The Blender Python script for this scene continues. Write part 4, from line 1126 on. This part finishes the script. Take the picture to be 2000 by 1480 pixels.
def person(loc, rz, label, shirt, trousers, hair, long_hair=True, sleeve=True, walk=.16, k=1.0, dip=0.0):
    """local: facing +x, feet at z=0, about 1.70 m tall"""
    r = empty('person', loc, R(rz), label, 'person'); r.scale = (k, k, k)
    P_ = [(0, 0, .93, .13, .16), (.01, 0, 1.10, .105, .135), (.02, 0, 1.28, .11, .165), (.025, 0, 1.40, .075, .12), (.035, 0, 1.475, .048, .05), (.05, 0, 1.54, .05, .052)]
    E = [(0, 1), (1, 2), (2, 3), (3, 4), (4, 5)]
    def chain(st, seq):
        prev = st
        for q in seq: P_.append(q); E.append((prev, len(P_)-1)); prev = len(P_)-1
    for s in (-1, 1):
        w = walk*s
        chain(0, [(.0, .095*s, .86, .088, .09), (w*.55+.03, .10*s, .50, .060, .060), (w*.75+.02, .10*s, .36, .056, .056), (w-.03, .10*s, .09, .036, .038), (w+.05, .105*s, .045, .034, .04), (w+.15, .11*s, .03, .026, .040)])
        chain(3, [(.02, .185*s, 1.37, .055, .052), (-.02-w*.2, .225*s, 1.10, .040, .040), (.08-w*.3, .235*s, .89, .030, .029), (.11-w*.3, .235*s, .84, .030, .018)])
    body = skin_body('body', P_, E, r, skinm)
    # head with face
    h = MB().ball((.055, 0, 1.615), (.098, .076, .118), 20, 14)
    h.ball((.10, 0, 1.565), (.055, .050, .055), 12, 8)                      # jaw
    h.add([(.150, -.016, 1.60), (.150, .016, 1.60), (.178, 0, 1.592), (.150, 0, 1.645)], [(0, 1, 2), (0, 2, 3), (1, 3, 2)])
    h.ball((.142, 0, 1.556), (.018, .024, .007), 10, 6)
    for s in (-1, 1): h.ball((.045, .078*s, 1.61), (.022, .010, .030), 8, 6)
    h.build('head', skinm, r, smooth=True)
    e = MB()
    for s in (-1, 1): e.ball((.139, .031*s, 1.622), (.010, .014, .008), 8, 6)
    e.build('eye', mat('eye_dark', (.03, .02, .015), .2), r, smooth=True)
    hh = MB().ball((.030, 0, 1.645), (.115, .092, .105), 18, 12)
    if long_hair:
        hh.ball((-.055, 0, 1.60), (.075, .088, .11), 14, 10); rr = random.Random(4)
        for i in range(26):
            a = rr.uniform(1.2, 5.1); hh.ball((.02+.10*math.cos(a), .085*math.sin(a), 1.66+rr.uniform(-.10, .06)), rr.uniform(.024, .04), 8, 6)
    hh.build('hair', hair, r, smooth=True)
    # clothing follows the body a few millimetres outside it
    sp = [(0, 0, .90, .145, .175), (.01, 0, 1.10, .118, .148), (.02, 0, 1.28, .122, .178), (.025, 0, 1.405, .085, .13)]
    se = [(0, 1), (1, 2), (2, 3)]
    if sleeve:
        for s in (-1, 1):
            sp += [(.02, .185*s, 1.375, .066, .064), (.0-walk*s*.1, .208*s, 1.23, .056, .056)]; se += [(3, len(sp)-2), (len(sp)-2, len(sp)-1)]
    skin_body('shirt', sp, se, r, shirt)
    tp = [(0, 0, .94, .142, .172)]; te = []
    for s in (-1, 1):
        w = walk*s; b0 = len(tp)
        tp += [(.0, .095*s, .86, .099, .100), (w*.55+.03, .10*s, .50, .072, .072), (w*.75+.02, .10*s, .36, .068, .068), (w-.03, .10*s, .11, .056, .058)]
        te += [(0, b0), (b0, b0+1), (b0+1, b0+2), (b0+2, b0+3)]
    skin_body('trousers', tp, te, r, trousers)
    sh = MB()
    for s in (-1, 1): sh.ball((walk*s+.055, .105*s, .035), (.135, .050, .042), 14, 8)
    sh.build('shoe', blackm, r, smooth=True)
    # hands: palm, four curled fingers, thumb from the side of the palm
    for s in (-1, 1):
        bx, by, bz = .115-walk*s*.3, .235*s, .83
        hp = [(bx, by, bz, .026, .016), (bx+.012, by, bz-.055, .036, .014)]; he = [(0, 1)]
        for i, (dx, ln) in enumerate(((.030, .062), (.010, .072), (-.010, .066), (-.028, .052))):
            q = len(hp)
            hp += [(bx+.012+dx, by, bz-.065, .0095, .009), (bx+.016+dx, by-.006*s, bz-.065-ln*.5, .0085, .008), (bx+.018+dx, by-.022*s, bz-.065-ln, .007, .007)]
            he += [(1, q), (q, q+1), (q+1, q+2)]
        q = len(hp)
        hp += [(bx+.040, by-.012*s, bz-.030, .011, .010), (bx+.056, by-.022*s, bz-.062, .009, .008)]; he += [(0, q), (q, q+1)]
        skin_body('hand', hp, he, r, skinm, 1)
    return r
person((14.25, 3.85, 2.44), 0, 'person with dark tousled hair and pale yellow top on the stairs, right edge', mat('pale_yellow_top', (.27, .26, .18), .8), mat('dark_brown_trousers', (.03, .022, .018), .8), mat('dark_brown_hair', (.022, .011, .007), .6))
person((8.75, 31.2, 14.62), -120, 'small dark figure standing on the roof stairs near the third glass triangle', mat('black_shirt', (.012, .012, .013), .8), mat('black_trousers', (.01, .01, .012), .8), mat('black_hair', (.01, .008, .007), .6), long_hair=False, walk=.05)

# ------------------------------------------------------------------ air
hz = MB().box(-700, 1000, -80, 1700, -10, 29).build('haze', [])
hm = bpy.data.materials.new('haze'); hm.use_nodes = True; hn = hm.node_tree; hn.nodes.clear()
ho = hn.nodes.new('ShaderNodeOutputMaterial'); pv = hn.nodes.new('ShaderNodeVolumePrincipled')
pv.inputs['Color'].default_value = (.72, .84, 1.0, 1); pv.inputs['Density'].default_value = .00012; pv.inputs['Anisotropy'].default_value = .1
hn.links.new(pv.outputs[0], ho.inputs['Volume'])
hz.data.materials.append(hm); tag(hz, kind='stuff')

- [OBJECTIVE] The word "from" may appear on some lines. Report how many lines hold it, giving the number alone.

- [RESULT FOR THIS TASK] 2